Interesting juxtaposition. Whittaker Chambers reviewed Atlas Shrugged for National Review when the book was first released, and HATED it. (You can find his review on Google.)
LOL...the irony, eh? I am well aware of that, and I have a lot of respect for Whittaker Chambers as a writer. His book is chock full of snippets of text, so much so that I have forsaken my copy with the highlights to use the ebook version that lets me highlight and easily look up things I think are valuable...and I did the same with “Witness”.
But, that said, it is 100% obvious to me that both Whittaker Chambers and Ayn Rand attack the same thing, just from different directions.

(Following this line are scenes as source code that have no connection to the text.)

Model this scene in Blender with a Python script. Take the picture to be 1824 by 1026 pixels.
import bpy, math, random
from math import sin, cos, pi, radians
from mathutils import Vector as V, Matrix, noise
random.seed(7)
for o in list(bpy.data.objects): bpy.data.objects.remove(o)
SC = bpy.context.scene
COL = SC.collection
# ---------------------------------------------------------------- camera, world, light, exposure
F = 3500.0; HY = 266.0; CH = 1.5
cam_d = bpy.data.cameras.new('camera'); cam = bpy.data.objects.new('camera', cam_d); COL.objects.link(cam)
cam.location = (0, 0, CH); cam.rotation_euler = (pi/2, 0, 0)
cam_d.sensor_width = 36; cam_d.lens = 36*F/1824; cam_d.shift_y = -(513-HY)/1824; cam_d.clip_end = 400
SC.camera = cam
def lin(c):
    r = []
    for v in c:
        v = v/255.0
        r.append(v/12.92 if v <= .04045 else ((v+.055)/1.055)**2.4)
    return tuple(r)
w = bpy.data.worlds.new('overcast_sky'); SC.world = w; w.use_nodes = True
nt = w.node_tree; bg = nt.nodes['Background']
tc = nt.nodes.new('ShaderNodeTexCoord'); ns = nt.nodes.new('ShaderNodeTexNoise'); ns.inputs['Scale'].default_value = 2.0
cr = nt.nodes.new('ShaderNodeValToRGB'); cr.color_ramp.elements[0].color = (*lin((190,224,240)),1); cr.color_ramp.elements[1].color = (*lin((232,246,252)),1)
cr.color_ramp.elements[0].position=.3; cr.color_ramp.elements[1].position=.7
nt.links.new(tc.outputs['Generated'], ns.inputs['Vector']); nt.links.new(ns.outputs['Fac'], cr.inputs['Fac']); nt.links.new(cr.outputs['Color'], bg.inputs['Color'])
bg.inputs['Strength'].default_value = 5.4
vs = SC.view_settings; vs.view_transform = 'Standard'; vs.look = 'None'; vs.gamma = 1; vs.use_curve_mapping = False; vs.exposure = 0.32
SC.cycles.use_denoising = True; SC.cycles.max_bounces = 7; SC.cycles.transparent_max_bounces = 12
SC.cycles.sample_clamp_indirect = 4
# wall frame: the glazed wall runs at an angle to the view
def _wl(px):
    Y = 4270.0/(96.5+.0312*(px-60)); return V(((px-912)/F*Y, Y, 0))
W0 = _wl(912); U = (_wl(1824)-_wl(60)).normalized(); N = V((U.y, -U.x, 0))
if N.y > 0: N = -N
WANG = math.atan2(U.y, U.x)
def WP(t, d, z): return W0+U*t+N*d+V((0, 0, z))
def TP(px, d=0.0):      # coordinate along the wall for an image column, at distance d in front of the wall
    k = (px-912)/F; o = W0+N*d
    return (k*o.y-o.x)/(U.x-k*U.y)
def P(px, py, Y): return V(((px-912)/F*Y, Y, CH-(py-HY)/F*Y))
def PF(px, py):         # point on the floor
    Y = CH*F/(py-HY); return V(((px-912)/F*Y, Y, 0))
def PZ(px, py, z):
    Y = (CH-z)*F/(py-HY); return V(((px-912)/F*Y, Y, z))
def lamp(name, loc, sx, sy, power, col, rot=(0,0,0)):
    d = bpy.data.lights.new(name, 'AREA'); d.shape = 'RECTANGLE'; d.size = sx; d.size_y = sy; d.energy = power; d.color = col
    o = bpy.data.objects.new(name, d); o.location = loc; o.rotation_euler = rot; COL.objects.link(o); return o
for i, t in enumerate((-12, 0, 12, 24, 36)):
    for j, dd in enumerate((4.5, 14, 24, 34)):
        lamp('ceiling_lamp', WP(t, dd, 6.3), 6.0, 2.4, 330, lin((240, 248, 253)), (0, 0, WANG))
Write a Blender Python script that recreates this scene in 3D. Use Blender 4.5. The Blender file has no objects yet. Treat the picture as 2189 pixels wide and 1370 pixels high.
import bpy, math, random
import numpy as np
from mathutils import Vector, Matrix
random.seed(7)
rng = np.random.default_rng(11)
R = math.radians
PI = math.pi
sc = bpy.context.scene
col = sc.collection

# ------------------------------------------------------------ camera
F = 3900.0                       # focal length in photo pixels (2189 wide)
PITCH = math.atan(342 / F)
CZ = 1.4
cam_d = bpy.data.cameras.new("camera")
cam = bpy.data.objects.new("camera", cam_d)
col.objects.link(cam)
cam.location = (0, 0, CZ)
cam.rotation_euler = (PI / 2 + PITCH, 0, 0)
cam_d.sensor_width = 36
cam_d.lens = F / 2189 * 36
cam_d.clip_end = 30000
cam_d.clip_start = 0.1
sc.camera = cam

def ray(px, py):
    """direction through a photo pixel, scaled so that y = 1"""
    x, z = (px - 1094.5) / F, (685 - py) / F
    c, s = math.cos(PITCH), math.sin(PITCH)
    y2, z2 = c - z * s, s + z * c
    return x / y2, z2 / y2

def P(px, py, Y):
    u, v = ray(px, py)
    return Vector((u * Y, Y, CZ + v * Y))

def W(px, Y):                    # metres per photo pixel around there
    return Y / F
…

I know that sounds like a real contradiction, given that Whitaker Chambers was a devoutly religious man and Ayn Rand was a complete polar opposite.

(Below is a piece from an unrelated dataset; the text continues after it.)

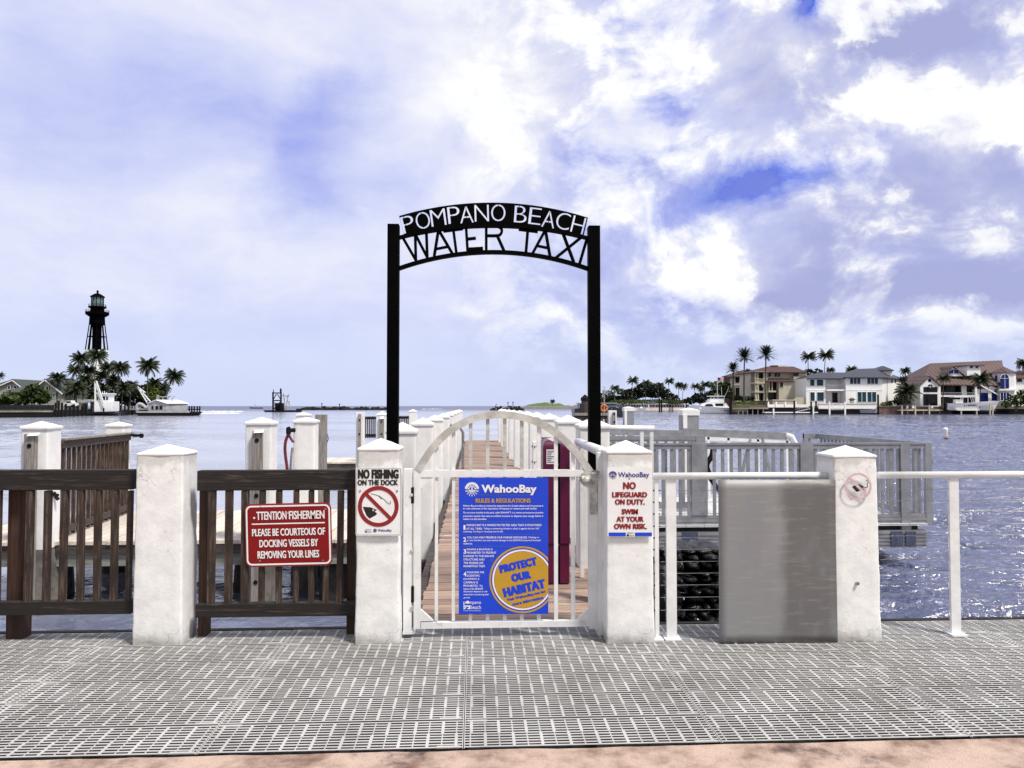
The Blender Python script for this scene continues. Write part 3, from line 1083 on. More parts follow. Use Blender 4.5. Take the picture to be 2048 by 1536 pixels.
# ------------------------------------------------------------------ faded emblem on the far right post
SY = Y4 - .017
root = thing('no_fishing_decal', 'faded pink barred circle with a black fish on the white post', 'sign', P(1716, 1002, SY))
mb = MB()
cx, cy = 1716, 973
mb = MB()
flat(mb, [(1704, 974), (1711, 969), (1719, 968.5), (1726, 972.5), (1729, 974), (1724, 976.5), (1729, 979), (1719, 982), (1713, 984)], SY - .0015)
mb.strip(catmull([(1729, 974), (1732, 975.6), (1735, 973), (1734.4, 968), (1736.5, 964), (1735, 960.5), (1732.6, 962)], 4), 1.6, SY - .0016, .0006)
mb.strip([(1735, 956.5), (1735, 961)], 1.5, SY - .0018, .0006)
mb.build('fish_and_hook', 'sign_black', root)
mb = MB()
ringface(mb, circ(cx, cy, 27.2), circ(cx, cy, 23.0), SY - .0022)
flat(mb, [(cx - 19, cy - 15), (cx - 15, cy - 19), (cx + 19, cy + 15), (cx + 15, cy + 19)], SY - .0026)
mb.build('barred_circle', 'faded_pink', root)
for (x, y, nm) in ((1713, 1166, 'anchor'),):
    c = P(x, y, Y4)
    b = MB().tube([c + Vector((0, -.02, 0)), c + Vector((0, .02, 0))], .011, 10)
    b.build('bolt', 'steel')
    tag(bpy.data.objects['bolt'], 'small rusty bolt sticking out low on the emblem post', 'bolt')

# ------------------------------------------------------------------ gate
GY = 5.08
GD = .045
gb = P(1010, 1257, GY)
gate = thing('gate', 'white metal gate with an arched top and upright bars', 'gate', (gb.x, GY + .02, 0))
mb = MB()
mb.pbox(827, 939, 842, 1258, GY, GD)
mb.pbox(1178, 958, 1195, 1258, GY, GD)
mb.pbox(842, 1241, 1178, 1258, GY + .001, GD - .002)
mb.pbox(842, 939.5, 1184, 954.5, GY + .001, GD - .002)
for pts in ([(841, 1219), (841, 1242), (867, 1242)], [(1179, 1216), (1179, 1242), (1152, 1242)], [(841, 977), (841, 953), (868, 953)], [(1179, 980), (1179, 953), (1150, 953)]):
    mb.pprism(pts, GY + .006, GD - .012)
mb.build('frame', 'white_metal', gate)
arch = [(835, 941), (843, 929), (860, 903), (879, 880), (907, 857), (940, 839.5), (971, 831.5), (1001.5, 829.4), (1035, 832.5), (1066, 841), (1096, 855), (1127, 878), (1154, 907), (1171, 930), (1184, 949)]
MB().strip(catmull(arch, 5), 14.5, GY - .004, GD + .008).build('arch', 'grimy_shaded_metal', gate)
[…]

But I think that one can make the argument that in both cases, the enemy is liberalism. In Whittaker Chambers book Witness his enemy is, ironically enough, atheism as expressed by communism. (Man substituting himself for God )
In Ayn Rand’s book Atlas Shrugged, her enemy is clearly the overarching and statist government, or, at a more fundamental level, the idea that the fruits of a man’s labor do not accrue to him.
In either case, I think that Ayn Rand would be able to view the situation that Whittaker Chambers writes about and see the very reflection of her issue, and vice versa for Whittaker Chambers.
Fascinating stuff, but now more than ever, it is more than just food for thought. In both of these cases, our very future now depends on us understanding these threats and coming to grips with them.